Open for Business CEO Dominic Arnell writes: “What exactly is the investor case? What should investors look for when they’re assessing LGBTQ+ inclusion in a company?

“And what should we make of the apparent backlash against ESG and DEI? This report, the Investor Guide to LGBTQ+ Inclusion, provides a comprehensive perspective on these questions.”

What are the findings?

It finds that company LGBTQ+ transparency is linked to commercial performance, including:

  • Stronger financial performance
  • Stronger reputation and brand preference
  • Access to LGBTQ+ consumer spending
  • Better diversity outcomes.

Of the 290 companies, those with the top 25 LGBTQ+ transparency scores are 2.3 times more profitable than the bottom 25.

At the same time, 92% of companies list DEI as a material issue in their materiality assessments.

This means that they believe poor DEI performance could threaten the long-term viability of their business.

The following image shows the top five companies by country according to their LGBTQ+ transparency score.

The top five companies by country according to their LGBTQ+ transparency score

The background: The ‘noisy backlash’

The report makes one thing very clear – businesses should ignore the “noisy backlash” against ESG and press ahead with embedding LGBTQ+ inclusion into their strategies.

So what does it mean when it talks about the backlash?

The report says: “The rapid uptake of ESG has been followed by a backlash; partly a politicised attack on so-called ‘woke capitalism’, but also some genuine concern and confusion.”

It goes on to bust some myths, including:

1 - Companies are stepping back from ESG – it was a fad

Finding: “While companies are becoming more considered in their communications on ESG issues, evidence suggests initiatives and actions continuing apace. When it comes to LGBTQ+ inclusion, some say we’ve reached ‘peak pride’. On the contrary, as this report shows, corporate support is deep-rooted and anchored in drivers of business success.”
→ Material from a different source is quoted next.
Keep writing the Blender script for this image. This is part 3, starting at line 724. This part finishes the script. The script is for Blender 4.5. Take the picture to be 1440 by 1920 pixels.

2 - ESG ratings are a mess – simplistic, confused and inconsistent

Finding: “ESG is a nascent field, and these are intrinsically complicated topics – it’s not surprising ratings have challenges. On LGBTQ+ inclusion, assessing corporate performance is especially complex.”

3 - ESG runs counter to fiduciary responsibility

Finding: “. Legal opinion holds that fiduciary duty not only permits business leaders to consider the interests of a broader range of stakeholders, it may actually require them to do so.

“In this report we show the commercial imperatives for including LGBTQ+ people in the range of corporate stakeholders.”

4 - ESG is politically motivated ideology

Finding: “Many ESG issues directly hit the bottom line – it is therefore commercial imperatives that drive company engagement with them, not political ideology.”

Amy Brachio, Global VC Sustainability, EY

Advancing LGBTQ+ equality at work is critical

Amy Brachio, Global VC Sustainability, EY, said: “Organisations play a critical role in advancing LGBTQ+ equality – as a business imperative yes, but also now more than ever in the wake of growing DEI backlash and politicisation.

“The report contains some compelling data for leaders to take a very hard look at.”

Amy added: “Companies that are transparent on LGBTQ+ inclusion have superior financial performance, improved brand reputation and enhanced talent attraction.

“Many ‘S in ESG’ issues disproportionately affect the LGBTQ+ community – human rights, access to finance and access to healthcare – and this report also looks at how companies are choosing to tackle these issues.”